World Audiovisual Heritage Day, 2016

27 October marks the commemoration of the World Audiovisual Heritage Day. The UNESCO General Council proclaimed 27 October as the annual World Audiovisual Heritage Day to create global awareness of the various issues at stake in preserving the audiovisual heritage. Sound recordings and moving images in any form are vulnerable, and easily discarded or deliberately destroyed.

The Department of Arts and Culture through its National Film, Video and Sound Archive of South Africa (NFVSA), an affiliate of various International Archives bodies and the largest audiovisual archive in the African continent contribute to the awareness for the preservation and safeguarding of South Africa’s audiovisual heritage.

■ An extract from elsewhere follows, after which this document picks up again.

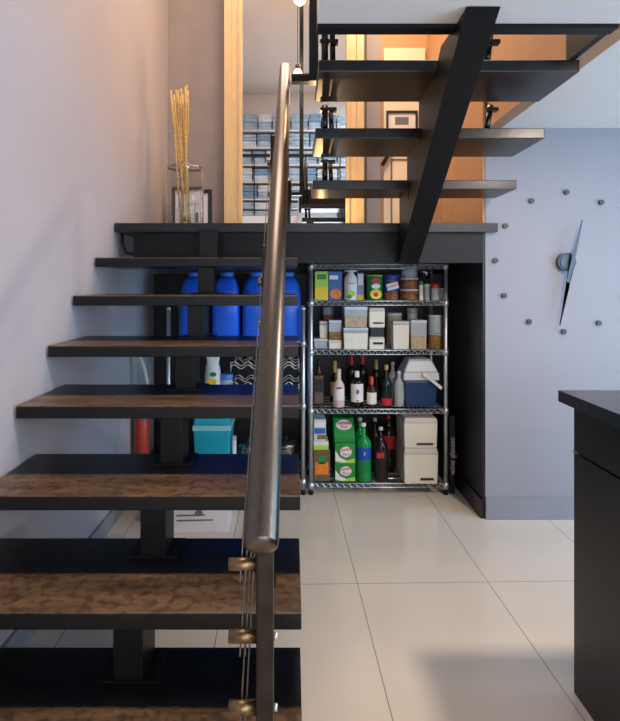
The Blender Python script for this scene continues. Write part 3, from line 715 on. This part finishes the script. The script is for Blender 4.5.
t, R_, h = bottle('dark rum bottle with a tall white label and white cap', 350.5, 363.3, 371, S3, 3.22, 'bottle', .32, capsule=('labelwhite', .2), lab='labelwhite', labz=(.16, .66), shoulder=.7)
obj('label_emblem', ell(R_*.25, h*.06, 0, h*.45, -R_-.0035), 'inkgrey', t); obj('label_emblem', ell(R_*.2, h*.02, 0, h*.2, -R_-.0035), 'labelred', t)
t, R_, h = bottle('short brown bottle with an orange cap and white label', 366.3, 376.5, 376.5, S3, 3.21, 'whisky', .4, capsule=('red', .3), lab='labelwhite', labz=(.12, .5), shoulder=.55)
bottle('sparkling wine bottle in dark green glass with a red label low down', 380.5, 392, 365, S3, 3.22, 'greenglass', .3, capsule=('labelgold', .12), lab='labelred', labz=(.05, .22), shoulder=.52)
bottle('dark bottle with golden neck behind the orange capped bottle', 372, 380.5, 360, S3, 3.40, 'bottle', .35, capsule=('labelgold', .25), shoulder=.6)
bottle('clear bottle with a silver cap behind the clear gin bottle', 388, 397.5, 362, S3, 3.40, 'clear', .35, 'creamlid', shoulder=.6)
bottle('clear gin bottle beside the blue cooler', 394, 404, 371, S3, 3.24, 'clear', .35, 'lidblue', lab='clear', shoulder=.62)
# cooler
d, dep = 3.30, .20
x, w_, h = span(403.5, 439.8, 360, S3, d-dep/2)
t = thing('cooler_box', 'navy cooler box with a pale lid and white swing handle', 'cooler', (x, d, S3+GAP))
hb = h*.56
bm = bmesh.new(); taperbox(bm, w_*.84, dep*.84, w_*.95, dep*.95, 0, hb, bev=.012); obj('body', bm, 'cooler', t)
bm = bmesh.new(); taperbox(bm, w_, dep, w_*.96, dep*.96, hb+.001, hb+h*.17, bev=.008); taperbox(bm, w_*.95, dep*.95, w_*.62, dep*.62, hb+h*.17, h, bev=.012); obj('lid', bm, 'coolerlid', t)
bm = bmesh.new(); y = -dep/2-.012
xa_, za_ = PX(424, d-.1)-x, PZ(374, d-.1)-S3; xb_, zb_ = PX(441, d-.1)-x, PZ(388, d-.1)-S3
dxn, dzn = (xb_-xa_), (zb_-za_); ln = math.hypot(dxn, dzn); nx, nz = -dzn/ln*.009, dxn/ln*.009
prism(bm, [(xa_+nx, za_+nz), (xb_+nx, zb_+nz), (xb_-nx, zb_-nz), (xa_-nx, za_-nz)], y-.006, y+.002, 'y'); disc(bm, xa_, za_, .012, y-.008, y+.01, 14); obj('handle', bm, 'labelwhite', t)

# --- bottom shelf
D4 = 3.27
carton('food_box', 'brown and green food box at the bottom left of the rack', 'box', 313.6, 330, 450, S4, 3.30, .2, 'brown', [('printed_band', .1, .9, .2, .6, 'orange'), ('printed_band', .3, .7, .55, .8, 'green')])
zq = PZ(450, 3.2)
carton('food_box', 'flat yellow green box in the middle of the bottom left stack', 'box', 313.6, 328.5, 441.5, zq, 3.30, .2, 'lime', [('printed_band', 0, 1, .55, 1, 'cream')])
carton('food_box', 'blue and white food packet, topmost of the bottom left stack', 'box', 313.8, 326, 419.5, PZ(441.5, 3.2), 3.30, .2, 'lidblue', [('printed_band', .05, .95, .35, .6, 'skyblue'), ('printed_band', .3, 1, .1, .3, 'cookie'), ('printed_band', .05, .9, .65, .9, 'labelwhite')])
def sodabox(label, l, r, top, zb, d, dep, slope=0):
    x, w_, h = span(l, r, top, zb, d-dep/2)
    t = thing('soda_pack', label, 'soda pack', (x, d, zb+GAP), 0, 'green soda can cartons on the bottom shelf')
    y = -dep/2
    if slope:
        bm = bmesh.new(); prism(bm, [(y, 0), (dep/2, 0), (dep/2, h), (y+.09, h), (y+.03, h*.55), (y, .028)], -w_/2, w_/2, 'x'); obj('box', bm, 'green', t)
        a = math.atan2(h*.45, .06)
        o = obj('logo', ell(w_*.40, h*.30, 0, 0, 0), 'labelwhite', t, (0, y+.055, h*.74), (a-PI/2, 0, 0))
        ang = math.atan2(h*.45, .06)
        o.rotation_euler = (-(PI/2-ang), 0, 0)
        o2 = text('Canada\nDry', h*.24, t, (0, y+.055-.006, h*.74+.002), 'labelred', rot=(ang, 0, 0))
        return t
    obj('box', BM(bx, -w_/2, w_/2, y, dep/2, 0, h, bev=.003), 'green', t)
    bm = bmesh.new(); prism(bm, [(-w_/2+.002, .003), (w_/2-.002, .003), (w_/2-.002, h*.26), (0, h*.12)], y-.0012, y-.0002, 'y'); obj('printed_band', bm, 'lime', t)
    bm = bmesh.new(); prism(bm, [(-w_/2+.002, h*.65), (-w_/2+.002, h*.12), (-w_*.1, h*.05), (w_*.1, h*.12), (-w_*.25, h*.3)], y-.0022, y-.0012, 'y'); obj('printed_swoosh', bm, 'labelwhite', t)
    obj('logo', ell(w_*.29, h*.27, .004, h*.58, y-.0036, rot=.15), 'labelwhite', t)
    text('Canada\nDry', .030, t, (.004, y-.0050, h*.58), 'labelred', rot=(PI/2, -.15, 0))
    return t
z1 = PZ(463.5, 3.2)
dq = 3.33; dpq = .28
sodabox('lowest green soda can carton with a white oval badge', 335, 355.3, 463.5, S4, dq, dpq)
z1 = PZ(463.5, dq-dpq/2)
sodabox('second green soda can carton stacked on the lowest one', 335, 355.3, 443.5, z1, dq, dpq)
z2 = PZ(443.5, dq-dpq/2)
sodabox('top green soda can carton with a sloped open front', 334.5, 355, 422, z2, dq+.01, .25, slope=1)
t, R_, h = bottle('large green plastic soda bottle with a blue label and white cap', 355.8, 371.3, 423, S4, 3.22, 'greenpet', .26, 'labelwhite', 'labelblue', labz=(.38, .60), shoulder=.62, capf=.06)
text('7', .03, t, (0, -R_-.004, h*.49), 'labelwhite')
bottle('second green soda bottle, half hidden behind the first', 353.5, 366.5, 417.5, S4, 3.36, 'greenpet', .26, 'labelwhite', 'labelblue', labz=(.4, .6), shoulder=.62, capf=.06)
t, R_, h = bottle('large cola bottle with a clear neck at the front', 373.5, 388, 427, S4, 3.21, 'cola', .26, 'creamlid', 'labelblack', labz=(.38, .58), shoulder=.62, capf=.06)
obj('label_mark', boxes((-R_*.7, R_*.3, -R_-.0035, -R_-.0015, h*.46, h*.56)), 'labelred', t)
t, R_, h = bottle('large cola bottle with a bright red label at the back', 382, 395, 415.5, S4, 3.37, 'cola', .26, 'labelred', 'labelred', labz=(.42, .66), shoulder=.68, capf=.06)
bottle('large cola bottle behind the front one, no red showing', 369, 381, 418, S4, 3.37, 'cola', .26, 'creamlid', shoulder=.62, capf=.06)
zb2 = PZ(449, D4-.13)
breadbox('lower of the two big cream storage bins', 404, 438.6, 449, S4, D4+.01, .27, slot=(.48, .86), slotz=.12)
breadbox('upper of the two big cream storage bins', 404, 438, 418.5, zb2, D4+.01, .26, slot=(.38, .86), slotz=.12)
# tall narrow box between rack and pier
t = thing('wine_box', 'tall narrow black box with vertical pale lettering between the wire rack and the dark pier', 'box', (PX(451.6, 3.17)+.008, 3.30, 0))
obj('box', BM(bx, -.0145, .0145, -.12, .12, 0, PZ(416, 3.18), bev=.002), 'labelblack', t)
text('wine glasses', .045, t, (0, -.1215, PZ(456, 3.18)), 'pink', rot=(PI/2, -PI/2, 0), sx=1)

# --- blue jugs on the short rack
def jug_mesh(w_, dp, h):
    bm = bmesh.new()
    lay = [(.86, 0), (1, .02), (1, .45), (.97, .62), (.92, .74), (.78, .85), (.55, .915), (.36, .93)]
    rings = []
    for s_, z in lay:
        ring = []
        for k_ in range(24):
            a = 2*PI*k_/24; e = .45; c_, si = math.cos(a), math.sin(a)
            ring.append(bm.verts.new((math.copysign(abs(c_)**e, c_)*w_/2*s_, math.copysign(abs(si)**e, si)*dp/2*s_, z*h)))
        rings.append(ring)
    for i in range(len(rings)-1):
        for k_ in range(24):
            f = bm.faces.new((rings[i][k_], rings[i][(k_+1) % 24], rings[i+1][(k_+1) % 24], rings[i+1][k_])); f.smooth = True
    bm.faces.new(rings[0][::-1]); bm.faces.new(rings[-1])
    return bm
jd = 3.30
jh = PZ(272, jd-.06)-Q1
x0 = PX(195, jd)
j = thing('water_jug', 'tall blue plastic water jug partly hidden by the stair support', 'jug', (x0, jd, Q1+GAP), 0, 'blue water jugs on the short rack')
w_ = 27*jd/F
obj('body', jug_mesh(w_, .2, jh), 'blue', j)
obj('lid', BM(lathe, [(w_*.24, .932*jh), (w_*.26, .935*jh), (w_*.26, .99*jh), (w_*.22, jh)], 20), 'bluecap', j)
bm = bmesh.new(); tube(bm, [(-.045, -.108, jh*.70), (-.03, -.118, jh*.72), (.03, -.118, jh*.72), (.045, -.108, jh*.70)], .006, 8); obj('handle', bm, 'blue', j)
for px, lb in ((227, 'tall blue plastic water jug right beside the stair support'), (256.5, 'tall blue plastic water jug just left of the handrail'), (287.5, 'tall blue plastic water jug at the right end, right of the handrail')):
    copy_tree(j, (PX(px, jd), jd, Q1+GAP), lb)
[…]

In the holdings of the NFVSA there are more than half a million recordings (audio and visual) that are being preserved for posterity.

“Audiovisual records portray our common heritage whether this is in the form of daily news broadcasts; advertisements for popular but passing fads or more symbolic events that are representative of the cultural identity of a people”, said Deputy Minister of Arts and Culture Rejoice Mabudafhasi at the commemoration of World Audiovisual Heritage Day 2016.

“Much of the world’s audiovisual heritage has already been irrevocably lost through neglect, destruction, decay and the lack of resources, skills, and structures, thus impoverishing the memory of mankind. Unless public awareness of the importance of preservation is increased, this trend will continue,” remarked Mabudafhasi.

Transcending language and cultural boundaries, appealing immediately to the eye and the ear, to the literate and illiterate, audiovisual records/archives have transformed societies in that the information complements the written record.